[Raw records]

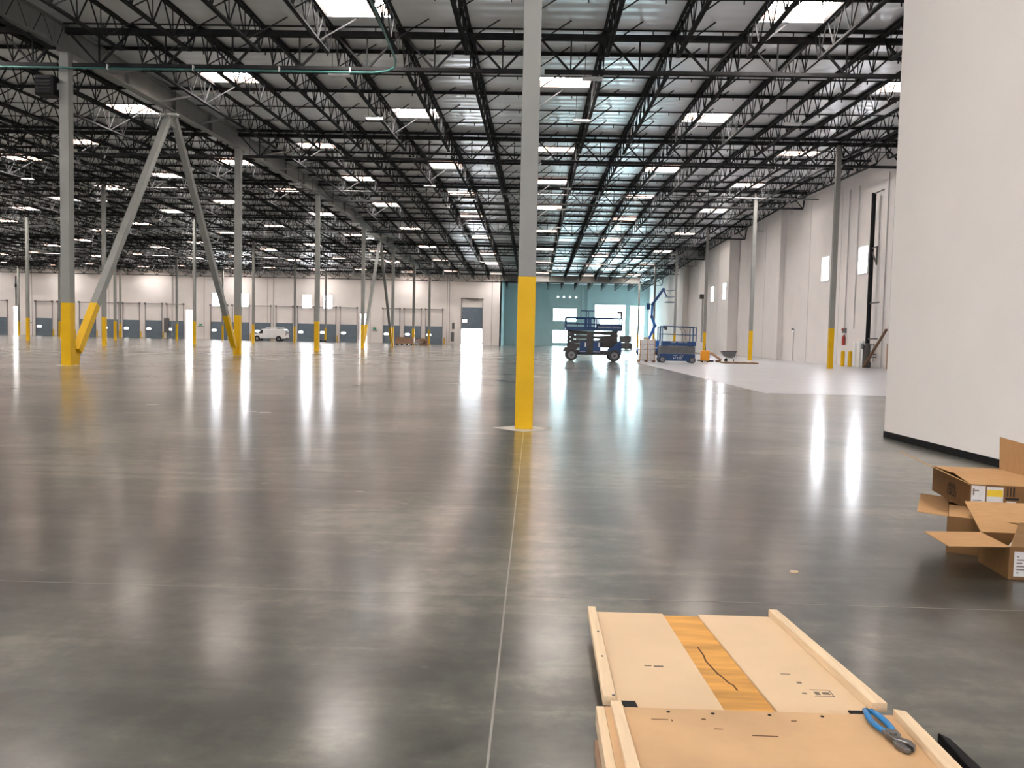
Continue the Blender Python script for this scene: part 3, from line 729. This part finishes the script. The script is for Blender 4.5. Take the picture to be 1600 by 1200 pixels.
ch = MB().box(-1.18, 1.18, 0.02, 1.2, 0.14, 0.62).build('chassis', 'blue', e, 0.03); marks(ch, -0.28, 0.25, 0.018, 0.28, 0.11, seed=9); marks(ch, -0.25, -0.05, 0.018, 0.47, 0.06, seed=3); marks(ch, 0.15, 0.4, 0.018, 0.47, 0.06, seed=4); marks(ch, 0.0, 0.2, 0.018, 0.18, 0.06, seed=8)
for x0, x1 in ((-1.16, -0.01), (0.01, 1.16)): MB().box(x0, x1, 0.0, 1.2, 0.64, 1.12).build('side_panel', 'gray_panel', e, 0.015)
for lv in range(3): MB().bar((-1.1, 0.1, 0.7 + lv * 0.16), (1.1, 0.1, 0.78 + lv * 0.16), 0.06, 0.1).bar((-1.1, 1.1, 0.78 + lv * 0.16), (1.1, 1.1, 0.7 + lv * 0.16), 0.06, 0.1).build('scissor_arm', 'dark', e)
dk2 = MB().box(-1.06, 1.2, -0.03, 1.22, 1.14, 1.46).build('platform_deck', 'blue', e, 0.02); marks(dk2, -0.48, -0.1, -0.031, 1.36, 0.075, seed=12); marks(dk2, 0.0, 0.6, -0.031, 1.36, 0.075, seed=13)
for y in (0.0, 1.2):
    rail(e, [(-1.18, y, 2.1), (-1.16, y, 2.38), (-1.0, y, 2.46), (1.0, y, 2.42), (1.2, y, 2.38), (1.2, y, 1.5)], 0.03)
    rail(e, [(-1.18, y, 1.94), (1.2, y, 1.88)], 0.022)
    for x in (-1.18, -1.05, 1.0, 1.2): MB().box(x - 0.03, x + 0.03, y - 0.025, y + 0.025, 1.46, 2.42).build('rail_post', 'blue', e)
for x in (-1.18, 1.2): rail(e, [(x, 0, 2.4), (x, 1.2, 2.4)]); rail(e, [(x, 0, 1.92), (x, 1.2, 1.92)])
for x in (0.1, 0.3): rail(e, [(x - 0.05, 0.0, 2.4), (x + 0.12, 0.0, 2.2), (x + 0.2, 0.0, 1.95), (x + 0.16, 0.0, 1.5)], 0.018, 'track')
MB().prism([(-1.0, 0.1, 2.42), (-0.74, 0.1, 2.42), (-0.72, 0.1, 2.2), (-0.86, 0.1, 2.2)], (0, 0.25, 0)).build('control_box', 'dark', e)
tag(e, 'blue slab scissor lift with lowered platform and tall guard rails', 'scissor lift')
# articulated boom lift behind the wrapped pallet
e = empty('boom_lift', (11.3, 80.0, 0))
for x in (-0.9, 0.9):
    for y in (0.1, 1.6): wheel((x, y, 0.4), 0.4, 0.32, e)
MB().box(-1.2, 1.2, 0.1, 1.6, 0.35, 0.75).build('chassis', 'blue_bright', e, 0.04)
MB().box(-1.0, 0.9, 0.2, 1.5, 0.8, 1.5).build('turret', 'blue_bright', e, 0.06)
bp = [(-0.25, 0.8, 1.5), (0.35, 0.8, 2.9), (0.0, 0.8, 3.75), (0.05, 0.8, 4.95), (1.05, 0.8, 6.4)]
for k in range(4): MB().bar(bp[k], bp[k + 1], 0.2, 0.24).build('boom_section', 'blue_bright' if k < 3 else 'blue', e, 0.02)
for p in bp[1:]: MB().tube((p[0], 0.62, p[2]), (p[0], 0.98, p[2]), 0.15, 12).build('pivot', 'blue', e)
MB().bar((1.05, 0.8, 6.4), (1.42, 0.8, 5.7), 0.14).build('jib', 'blue', e)
MB().box(-0.5, -0.15, 0.6, 1.0, 4.45, 5.05).build('elbow_cover', 'blue', e, 0.05)
for z in (5.4, 5.9, 6.5):
    MB().path([(1.3, 0.2, z - 0.2), (2.1, 0.2, z - 0.2), (2.1, 1.4, z - 0.2), (1.3, 1.4, z - 0.2), (1.3, 0.2, z - 0.2)], 0.02, 6).build('basket_rail', 'blue', e)
MB().box(1.3, 2.1, 0.2, 1.4, 5.15, 5.22).build('basket_floor', 'dark', e)
tag(e, 'blue articulated boom lift with folded arm raised toward the roof', 'boom lift')
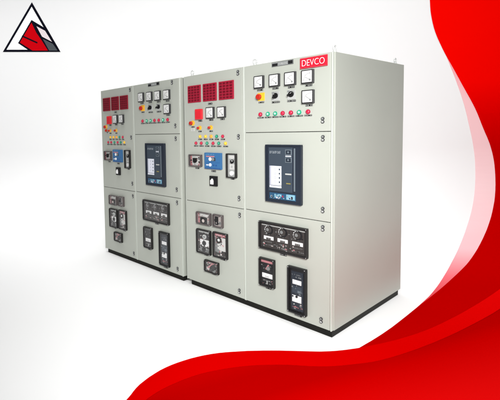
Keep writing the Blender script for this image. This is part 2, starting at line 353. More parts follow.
def small_relay(P, x0, x1, z0, z1, style, lab=None):
    o = case(P, x0, x1, z0, z1, label=lab, fw=.008, frame='relay_frame' if style in ('a','b','w') else 'black_soft', back='relay_beige' if style in ('a','b','w') else 'relay_face')
    w, h = x1-x0, z1-z0; X = lambda u: x0+u*w; Z = lambda v: z1-v*h
    d = MB(); Y = -.0082
    if style == 'w':      # pale face, dark knob, red edge
        d.box(X(.06), X(.17), Y-.001, -.007, Z(.93), Z(.12), 'relay_pink')
        d.box(X(.2), X(.93), Y-.001, -.007, Z(.9), Z(.1), 'white_soft')
        d.box(X(.28), X(.62), Y-.010, -.007, Z(.58), Z(.3), 'black_soft', .002, 1); d.disc(X(.46), Z(.52), Y-.014, Y, w*.13, 'ink')
        d.box(X(.7), X(.86), Y-.002, -.008, Z(.45), Z(.2), 'grey'); d.box(X(.72), X(.86), Y-.002, -.008, Z(.7), Z(.55), 'relay_face')
        texty(d, X(.3), X(.62), Z(.8), .008, Y-.0012, 'grey')
    elif style == 'a':
        d.box(X(.07), X(.2), Y-.001, -.007, Z(.92), Z(.1), 'relay_pink')
        d.box(X(.24), X(.92), Y-.001, -.007, Z(.36), Z(.12), 'white_soft')
        d.box(X(.22), X(.72), Y-.002, -.007, Z(.92), Z(.4), 'relay_dark'); d.disc(X(.48), Z(.62), Y-.016, Y, w*.15, 'black_soft'); d.disc(X(.52), Z(.68), Y-.018, Y-.014, w*.09, 'relay_beige')
        texty(d, X(.75), X(.93), Z(.55), .01, Y-.0012, 'relay_pink'); texty(d, X(.75), X(.93), Z(.75), .01, Y-.0012, 'white_soft')
    elif style == 'b':
        d.box(X(.14), X(.5), Y-.006, -.007, Z(.84), Z(.18), 'relay_dark', .002, 1); d.disc(X(.32), Z(.45), Y-.016, Y, w*.13, 'black_soft')
        d.box(X(.55), X(.88), Y-.001, -.007, Z(.45), Z(.14), 'relay_beige'); d.box(X(.6), X(.74), Y-.003, -.007, Z(.8), Z(.55), 'grey'); d.box(X(.78), X(.88), Y-.002, -.007, Z(.85), Z(.52), 'white_soft')
    elif style == 'c':    # white disc plate with black centre
        d.box(X(.12), X(.9), Y-.001, -.007, Z(.14), Z(.08), 'lightgrey')
        d.box(X(.15), X(.88), Y-.001, -.007, Z(.36), Z(.18), 'relay_dark'); d.disc(X(.56), Z(.29), Y-.012, Y, w*.12, 'steel_white'); d.disc(X(.56), Z(.29), Y-.014, Y-.011, w*.07, 'grey')
        d.box(X(.2), X(.88), Y-.002, -.007, Z(.70), Z(.42), 'white', .002, 1); d.disc(X(.53), Z(.56), Y-.012, Y, w*.12, 'ink'); d.box(X(.49), X(.57), Y-.003, Y-.0015, Z(.7), Z(.58), 'ink')
        d.box(X(.24), X(.34), Y-.004, -.008, Z(.72), Z(.65), 'ink')
        d.box(X(.2), X(.8), Y-.001, -.007, Z(.92), Z(.76), 'grey'); d.disc(X(.5), Z(.83), Y-.010, Y, w*.12, 'relay_dark'); texty(d, X(.62), X(.85), Z(.8), .012, Y-.0012)
    elif style == 'd':    # pink top band, pale face
        d.box(X(.1), X(.92), Y-.001, -.007, Z(.16), Z(.07), 'relay_pink'); texty(d, X(.2), X(.8), Z(.12), .007, Y-.0012, 'white')
        d.box(X(.28), X(.86), Y-.002, -.007, Z(.72), Z(.2), 'white_soft'); d.disc(X(.42), Z(.31), Y-.016, Y, w*.17, 'relay_face'); d.disc(X(.45), Z(.29), Y-.018, Y-.014, w*.08, 'steel_white')
        d.box(X(.1), X(.26), Y-.001, -.007, Z(.8), Z(.2), 'grey'); d.disc(X(.34), Z(.74), Y-.009, Y, w*.1, 'grey'); d.disc(X(.74), Z(.8), Y-.009, Y, w*.1, 'relay_face')
        d.box(X(.5), X(.58), Y-.006, Y, Z(.9), Z(.72), 'white_soft'); texty(d, X(.15), X(.85), Z(.92), .008, Y-.0006)
    elif style == 'e':
        d.box(X(.2), X(.85), Y-.001, -.007, Z(.24), Z(.1), 'relay_pink'); texty(d, X(.3), X(.8), Z(.17), .006, Y-.0012, 'white')
        d.bar(X(.42), Z(.42), w*.5, .012, .7, Y-.012, Y, 'relay_pink'); d.disc(X(.6), Z(.55), Y-.014, Y, w*.16, 'ink')
        d.box(X(.1), X(.3), Y-.001, -.007, Z(.85), Z(.6), 'white_soft'); d.disc(X(.66), Z(.8), Y-.008, Y, w*.1, 'grey'); texty(d, X(.7), X(.92), Z(.35), .01, Y-.0006)
    clutter(d, x0+.012, x1-.012, z0+.012, z1-.012, Y-.001, int(w*h*900)+5)
    d.build('relay_face', o)
    return o

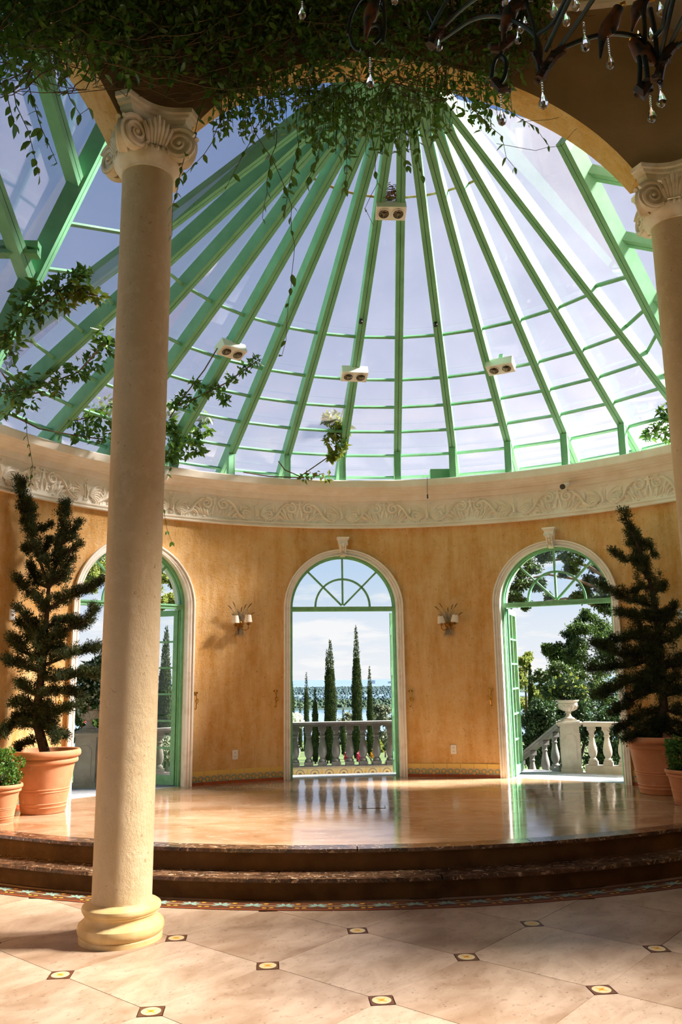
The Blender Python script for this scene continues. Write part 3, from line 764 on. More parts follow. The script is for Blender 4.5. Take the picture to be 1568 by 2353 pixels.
RC = B(); RC.lathe([(.01, 8.4), (CR+.2, 8.4), (CR+.2, 8.55), (.01, 8.55)], 48, (CX, CY, 0)); RCO = RC.build('ceiling', ARCHST_SHADED, None); tag(RCO, 'flat ceiling of the rotunda above the vines', None, kind='structure')
q0 = CR-.155
RF = ring_profile('trim_2', PLASTER, CX, CY, [(q0+.05, 7.50), (q0-.06, 7.50), (q0-.07, 7.53), (q0-.03, 7.55), (q0-.02, 7.95), (q0-.08, 7.99), (q0-.12, 8.05), (q0-.16, 8.06), (q0-.17, 8.15), (q0+.05, 8.15)], BAY-radians(88), BAY+radians(88), 90)
tag(RF, 'weathered plaster frieze high above the arch behind the chandelier', None, kind='structure')
for k in range(-1, 6):
    o = shared('relief_panel', RELIEF, RF, (CX, CY, 3.95), -(BAY+radians(15)*(k+.5))); sc_ = (q0-.02)/(RW-.018); o.scale = (sc_, sc_, 1.0)

# added unseen wing on the right: wall blocks sun, hazy glass roof softens it
b = B(); b.box((6.75, 2.6, 1.9), (.25, 8.2, 3.8)); WR = b.build('wall_right_sun_block', STUCCO); tag(WR, 'unseen ochre wall added on the right to block the sun', None, kind='structure')
RW2 = empty('ceiling', (5.5, 3.0, 5.3)); tag(RW2, 'unseen sloping glass roof added on the right to soften the sun', None, kind='structure')
for k in range(8):
    y0, y1 = -1.5+k*1.03, -1.5+(k+1)*1.03; q = [Vector((3.2, y0, 7.4)), Vector((6.9, y0, 3.85)), Vector((6.9, y1, 3.85)), Vector((3.2, y1, 7.4))]
    q[0].x = q[3].x = CX+CR*.98*sqrt(max(.02, 1-((max(abs(y0-CY), abs(y1-CY)))/(CR*1.02))**2))+.25; q[0].z = q[3].z = 3.85+(6.9-q[0].x)*.85
    b = B(); b.loft([q, [p+Vector((.004, 0, .005)) for p in q]], True, True); b.build('pane', ROOFG2, RW2)
    b = B(); b.beam(q[0], q[1], .09, .11); b.build('rafter', GREEN, RW2)

# ================================================================== columns
def capital_geo(rot):
    """four corner volutes, egg band, leaves and a concave abacus; z measured from the top of the shaft"""
    ech = B(); ech.lathe([(.185, -.03), (.20, -.025), (.205, -.005), (.235, .02), (.255, .055), (.258, .085), (.24, .11), (.235, .12), (.20, .13)], 32)
    ab = B(); n = 16
    def outline(hd, ch, sag):
        pts = []
        for k in range(4):
            a = rot+k*pi/2; c = Vector((sin(a), cos(a), 0)); t = Vector((cos(a), -sin(a), 0)); p0 = c*hd-t*ch; p1 = c*hd+t*ch
            a2 = rot+(k+1)*pi/2; c2 = Vector((sin(a2), cos(a2), 0)); t2 = Vector((cos(a2), -sin(a2), 0)); p2 = c2*hd-t2*ch
            pts += [p0, p1]; mid = (p1+p2)/2; inw = -mid.normalized()
            for i in range(1, n): s = i/n; pts.append(p1+(p2-p1)*s+inw*sag*sin(pi*s))
        return pts
    lay = [(.315, .045, .085, .33), (.335, .05, .085, .345), (.34, .05, .085, .375), (.365, .055, .085, .385), (.372, .055, .085, .41), (.392, .06, .085, .418), (.395, .06, .085, .455), (.385, .06, .085, .46)]
    ab.loft([[Vector((p.x, p.y, z)) for p in outline(h, c, s)] for h, c, s, z in lay], True, True)
    vol = []; leaf = []
    for k in range(4):
        a = rot+k*pi/2; c = Vector((sin(a), cos(a), 0)); t = Vector((cos(a), -sin(a), 0)); v = B()
        for e in (-1, 1):
            nrm = (t*e*.92-c*-.40).normalized(); ctr = c*.292+t*e*.055+Vector((0, 0, .165)); ux = nrm.cross(Vector((0, 0, 1))).normalized(); uy = Vector((0, 0, 1))
            if ux.dot(c) < 0: ux = -ux
            R0 = .130
            # body disc
            ring0 = [ctr-nrm*.045+(ux*cos(q)+uy*sin(q))*R0*.92 for q in np.linspace(0, 2*pi, 20, endpoint=False)]; ring1 = [p+nrm*.06 for p in ring0]
            v.loft([ring0, ring1], True, True)
            sp = []; rr = []
            for i in range(41):
                q = .6+i/40*2*pi*2.1; r = R0*(1-.86*i/40); sp.append(ctr+nrm*(.014+.012*i/40)+(ux*cos(q)+uy*sin(q))*r); rr.append(.020*(1-.55*i/40))
            v.tube(sp, rr, 7); v.ball(ctr+nrm*.03, .018, 8, 6)
        # strap from the volute up and back under the abacus
        v.loft([[p+t*w for p, w in ((c*.33+Vector((0, 0, .25)), -.05), (c*.33+Vector((0, 0, .25)), .05), (c*.22+Vector((0, 0, .33)), .06), (c*.22+Vector((0, 0, .33)), -.06))],
                [p+t*w for p, w in ((c*.385+Vector((0, 0, .16)), -.04), (c*.385+Vector((0, 0, .16)), .04), (c*.25+Vector((0, 0, .16)), .05), (c*.25+Vector((0, 0, .16)), -.05))],
                [p+t*w for p, w in ((c*.34+Vector((0, 0, .075)), -.035), (c*.34+Vector((0, 0, .075)), .035), (c*.22+Vector((0, 0, .09)), .05), (c*.22+Vector((0, 0, .09)), -.05))]], True, True)
        vol.append(v)
        # acanthus in the middle of the face
        a2 = a+pi/4; c2 = Vector((sin(a2), cos(a2), 0)); t2 = Vector((cos(a2), -sin(a2), 0)); g = B()
        for i in range(-3, 4):
            base = c2*.225+t2*(.02*i)+Vector((0, 0, .13)); tip = c2*(.275-.006*abs(i))+t2*(.036*i)+Vector((0, 0, .335-.022*abs(i)))
            g.tube([base, (base+tip)/2+c2*.022, tip, tip+c2*.022-Vector((0, 0, .012))], [.013, .02, .016, .006], 6)
        for i in range(-3, 4): g.ball(c2*.25+t2*(.042*i)-c2*(.012*i*i*.25)+Vector((0, 0, .085)), .02, 7, 5, (.9, .9, 1.3))
        leaf.append(g)
    return ech, ab, vol, leaf
def column(x, y, rot, label):
    e = empty('column', (x, y, 0)); tag(e, label, 'column', 'rotunda columns'); P = Vector((x, y, 0)); zt = 5.40
    b = B(); b.lathe([(.0, 0), (.262, 0), (.262, .028), (.256, .034), (.268, .05), (.274, .072), (.268, .098), (.252, .112), (.244, .118), (.236, .125), (.228, .142), (.230, .155), (.238, .162), (.238, .168), (.247, .178), (.250, .19), (.246, .206), (.234, .215), (.205, .222), (.19, .232)], 48, P); b.build('base', COLBASE, e, 35)
    b = B(); b.lathe([(.192, .225)]+[(.190, .24+(zt-.24)*i/12) for i in range(13)], 48, P); b.build('shaft', COLM, e, 40)
    ech, ab, vol, leaf = capital_geo(rot)
    cap = empty('capital', (0, 0, zt), 0, e)
    def cb(g, n): return g.build(n, CAPM, cap, 38, world=False)
    cb(ech, 'echinus'); cb(ab, 'abacus')
    for v in vol: cb(v, 'volute')
    for g in leaf: cb(g, 'acanthus')
    return e
column(-1.447, 5.678, radians(197), 'nearest stucco column with scrolled capital, left of centre')
column(2.907, 6.48, radians(64.6), 'farther stucco column with scrolled capital at the right edge')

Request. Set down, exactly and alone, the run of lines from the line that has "The Blender Python script for this scene continues." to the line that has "(sc_, sc_, 1.0)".

Completed task.
The Blender Python script for this scene continues. Write part 3, from line 764 on. More parts follow. The script is for Blender 4.5. Take the picture to be 1568 by 2353 pixels.
RC = B(); RC.lathe([(.01, 8.4), (CR+.2, 8.4), (CR+.2, 8.55), (.01, 8.55)], 48, (CX, CY, 0)); RCO = RC.build('ceiling', ARCHST_SHADED, None); tag(RCO, 'flat ceiling of the rotunda above the vines', None, kind='structure')
q0 = CR-.155
RF = ring_profile('trim_2', PLASTER, CX, CY, [(q0+.05, 7.50), (q0-.06, 7.50), (q0-.07, 7.53), (q0-.03, 7.55), (q0-.02, 7.95), (q0-.08, 7.99), (q0-.12, 8.05), (q0-.16, 8.06), (q0-.17, 8.15), (q0+.05, 8.15)], BAY-radians(88), BAY+radians(88), 90)
tag(RF, 'weathered plaster frieze high above the arch behind the chandelier', None, kind='structure')
for k in range(-1, 6):
    o = shared('relief_panel', RELIEF, RF, (CX, CY, 3.95), -(BAY+radians(15)*(k+.5))); sc_ = (q0-.02)/(RW-.018); o.scale = (sc_, sc_, 1.0)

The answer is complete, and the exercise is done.